__PROBLEM DESCRIPTION__
Your task is to copy every line of this material exactly.

__STORED DATA__
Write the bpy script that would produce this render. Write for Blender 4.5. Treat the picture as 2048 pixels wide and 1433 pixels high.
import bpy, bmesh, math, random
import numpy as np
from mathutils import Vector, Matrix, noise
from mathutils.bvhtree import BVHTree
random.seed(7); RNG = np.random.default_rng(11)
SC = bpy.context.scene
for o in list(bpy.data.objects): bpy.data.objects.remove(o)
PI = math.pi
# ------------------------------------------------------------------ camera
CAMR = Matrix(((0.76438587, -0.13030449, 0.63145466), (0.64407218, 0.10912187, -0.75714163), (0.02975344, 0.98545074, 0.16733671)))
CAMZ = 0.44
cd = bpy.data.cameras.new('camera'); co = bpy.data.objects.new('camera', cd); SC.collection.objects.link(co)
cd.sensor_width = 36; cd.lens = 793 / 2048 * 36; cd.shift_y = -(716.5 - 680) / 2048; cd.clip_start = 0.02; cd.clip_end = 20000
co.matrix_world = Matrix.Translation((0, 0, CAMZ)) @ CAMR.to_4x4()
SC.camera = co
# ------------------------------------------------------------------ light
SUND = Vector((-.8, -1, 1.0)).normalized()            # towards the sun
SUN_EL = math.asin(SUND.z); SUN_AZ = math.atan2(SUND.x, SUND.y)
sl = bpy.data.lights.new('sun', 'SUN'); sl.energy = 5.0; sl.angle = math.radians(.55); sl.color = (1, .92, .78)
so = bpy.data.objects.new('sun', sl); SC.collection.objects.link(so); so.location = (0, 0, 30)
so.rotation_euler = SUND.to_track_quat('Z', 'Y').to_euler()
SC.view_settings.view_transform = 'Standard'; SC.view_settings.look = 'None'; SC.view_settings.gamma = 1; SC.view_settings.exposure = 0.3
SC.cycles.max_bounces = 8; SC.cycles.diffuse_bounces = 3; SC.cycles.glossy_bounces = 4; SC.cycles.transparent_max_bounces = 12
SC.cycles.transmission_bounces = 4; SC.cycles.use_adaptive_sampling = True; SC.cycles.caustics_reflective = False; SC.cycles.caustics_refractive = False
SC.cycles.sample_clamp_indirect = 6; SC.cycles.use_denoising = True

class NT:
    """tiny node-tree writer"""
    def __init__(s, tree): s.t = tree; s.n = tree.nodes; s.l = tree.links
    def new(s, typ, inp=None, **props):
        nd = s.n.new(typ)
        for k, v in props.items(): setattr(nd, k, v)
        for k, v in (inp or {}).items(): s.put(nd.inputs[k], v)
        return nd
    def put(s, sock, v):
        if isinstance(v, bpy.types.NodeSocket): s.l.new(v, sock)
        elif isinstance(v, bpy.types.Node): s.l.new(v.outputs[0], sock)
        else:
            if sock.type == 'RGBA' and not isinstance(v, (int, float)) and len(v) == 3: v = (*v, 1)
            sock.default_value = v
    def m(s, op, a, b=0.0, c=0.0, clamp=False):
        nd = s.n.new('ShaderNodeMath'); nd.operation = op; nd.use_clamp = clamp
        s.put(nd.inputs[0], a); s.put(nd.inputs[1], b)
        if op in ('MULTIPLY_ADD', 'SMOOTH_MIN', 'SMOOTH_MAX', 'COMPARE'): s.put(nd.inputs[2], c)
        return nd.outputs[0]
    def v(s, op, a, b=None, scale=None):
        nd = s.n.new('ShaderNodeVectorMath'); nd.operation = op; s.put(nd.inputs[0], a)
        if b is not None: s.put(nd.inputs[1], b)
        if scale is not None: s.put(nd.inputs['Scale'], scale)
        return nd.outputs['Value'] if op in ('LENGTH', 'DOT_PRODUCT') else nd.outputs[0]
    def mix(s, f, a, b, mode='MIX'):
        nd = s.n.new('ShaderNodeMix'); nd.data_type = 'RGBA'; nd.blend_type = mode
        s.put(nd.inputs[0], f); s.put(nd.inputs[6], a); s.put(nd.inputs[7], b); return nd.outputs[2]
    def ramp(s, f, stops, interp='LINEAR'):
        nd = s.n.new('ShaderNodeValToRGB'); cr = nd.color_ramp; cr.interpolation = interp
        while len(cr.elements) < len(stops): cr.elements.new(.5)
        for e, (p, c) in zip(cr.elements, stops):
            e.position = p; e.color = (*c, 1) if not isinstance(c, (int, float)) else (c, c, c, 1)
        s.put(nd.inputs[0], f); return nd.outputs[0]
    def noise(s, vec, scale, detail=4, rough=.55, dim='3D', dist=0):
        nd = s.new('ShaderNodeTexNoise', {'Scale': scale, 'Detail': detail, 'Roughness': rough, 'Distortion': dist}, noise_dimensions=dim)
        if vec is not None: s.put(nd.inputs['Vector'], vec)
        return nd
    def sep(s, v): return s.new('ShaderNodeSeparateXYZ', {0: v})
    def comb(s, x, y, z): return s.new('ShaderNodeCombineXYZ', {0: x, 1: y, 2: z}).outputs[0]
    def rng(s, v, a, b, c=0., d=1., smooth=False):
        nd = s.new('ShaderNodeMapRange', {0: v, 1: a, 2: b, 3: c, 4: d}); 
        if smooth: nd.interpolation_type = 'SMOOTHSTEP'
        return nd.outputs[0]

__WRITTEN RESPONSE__
Write the bpy script that would produce this render. Write for Blender 4.5. Treat the picture as 2048 pixels wide and 1433 pixels high.
import bpy, bmesh, math, random
import numpy as np
from mathutils import Vector, Matrix, noise
from mathutils.bvhtree import BVHTree
random.seed(7); RNG = np.random.default_rng(11)
SC = bpy.context.scene
for o in list(bpy.data.objects): bpy.data.objects.remove(o)
PI = math.pi
# ------------------------------------------------------------------ camera
CAMR = Matrix(((0.76438587, -0.13030449, 0.63145466), (0.64407218, 0.10912187, -0.75714163), (0.02975344, 0.98545074, 0.16733671)))
CAMZ = 0.44
cd = bpy.data.cameras.new('camera'); co = bpy.data.objects.new('camera', cd); SC.collection.objects.link(co)
cd.sensor_width = 36; cd.lens = 793 / 2048 * 36; cd.shift_y = -(716.5 - 680) / 2048; cd.clip_start = 0.02; cd.clip_end = 20000
co.matrix_world = Matrix.Translation((0, 0, CAMZ)) @ CAMR.to_4x4()
SC.camera = co
# ------------------------------------------------------------------ light
SUND = Vector((-.8, -1, 1.0)).normalized()            # towards the sun
SUN_EL = math.asin(SUND.z); SUN_AZ = math.atan2(SUND.x, SUND.y)
sl = bpy.data.lights.new('sun', 'SUN'); sl.energy = 5.0; sl.angle = math.radians(.55); sl.color = (1, .92, .78)
so = bpy.data.objects.new('sun', sl); SC.collection.objects.link(so); so.location = (0, 0, 30)
so.rotation_euler = SUND.to_track_quat('Z', 'Y').to_euler()
SC.view_settings.view_transform = 'Standard'; SC.view_settings.look = 'None'; SC.view_settings.gamma = 1; SC.view_settings.exposure = 0.3
SC.cycles.max_bounces = 8; SC.cycles.diffuse_bounces = 3; SC.cycles.glossy_bounces = 4; SC.cycles.transparent_max_bounces = 12
SC.cycles.transmission_bounces = 4; SC.cycles.use_adaptive_sampling = True; SC.cycles.caustics_reflective = False; SC.cycles.caustics_refractive = False
SC.cycles.sample_clamp_indirect = 6; SC.cycles.use_denoising = True

class NT:
    """tiny node-tree writer"""
    def __init__(s, tree): s.t = tree; s.n = tree.nodes; s.l = tree.links
    def new(s, typ, inp=None, **props):
        nd = s.n.new(typ)
        for k, v in props.items(): setattr(nd, k, v)
        for k, v in (inp or {}).items(): s.put(nd.inputs[k], v)
        return nd
    def put(s, sock, v):
        if isinstance(v, bpy.types.NodeSocket): s.l.new(v, sock)
        elif isinstance(v, bpy.types.Node): s.l.new(v.outputs[0], sock)
        else:
            if sock.type == 'RGBA' and not isinstance(v, (int, float)) and len(v) == 3: v = (*v, 1)
            sock.default_value = v
    def m(s, op, a, b=0.0, c=0.0, clamp=False):
        nd = s.n.new('ShaderNodeMath'); nd.operation = op; nd.use_clamp = clamp
        s.put(nd.inputs[0], a); s.put(nd.inputs[1], b)
        if op in ('MULTIPLY_ADD', 'SMOOTH_MIN', 'SMOOTH_MAX', 'COMPARE'): s.put(nd.inputs[2], c)
        return nd.outputs[0]
    def v(s, op, a, b=None, scale=None):
        nd = s.n.new('ShaderNodeVectorMath'); nd.operation = op; s.put(nd.inputs[0], a)
        if b is not None: s.put(nd.inputs[1], b)
        if scale is not None: s.put(nd.inputs['Scale'], scale)
        return nd.outputs['Value'] if op in ('LENGTH', 'DOT_PRODUCT') else nd.outputs[0]
    def mix(s, f, a, b, mode='MIX'):
        nd = s.n.new('ShaderNodeMix'); nd.data_type = 'RGBA'; nd.blend_type = mode
        s.put(nd.inputs[0], f); s.put(nd.inputs[6], a); s.put(nd.inputs[7], b); return nd.outputs[2]
    def ramp(s, f, stops, interp='LINEAR'):
        nd = s.n.new('ShaderNodeValToRGB'); cr = nd.color_ramp; cr.interpolation = interp
        while len(cr.elements) < len(stops): cr.elements.new(.5)
        for e, (p, c) in zip(cr.elements, stops):
            e.position = p; e.color = (*c, 1) if not isinstance(c, (int, float)) else (c, c, c, 1)
        s.put(nd.inputs[0], f); return nd.outputs[0]
    def noise(s, vec, scale, detail=4, rough=.55, dim='3D', dist=0):
        nd = s.new('ShaderNodeTexNoise', {'Scale': scale, 'Detail': detail, 'Roughness': rough, 'Distortion': dist}, noise_dimensions=dim)
        if vec is not None: s.put(nd.inputs['Vector'], vec)
        return nd
    def sep(s, v): return s.new('ShaderNodeSeparateXYZ', {0: v})
    def comb(s, x, y, z): return s.new('ShaderNodeCombineXYZ', {0: x, 1: y, 2: z}).outputs[0]
    def rng(s, v, a, b, c=0., d=1., smooth=False):
        nd = s.new('ShaderNodeMapRange', {0: v, 1: a, 2: b, 3: c, 4: d}); 
        if smooth: nd.interpolation_type = 'SMOOTHSTEP'
        return nd.outputs[0]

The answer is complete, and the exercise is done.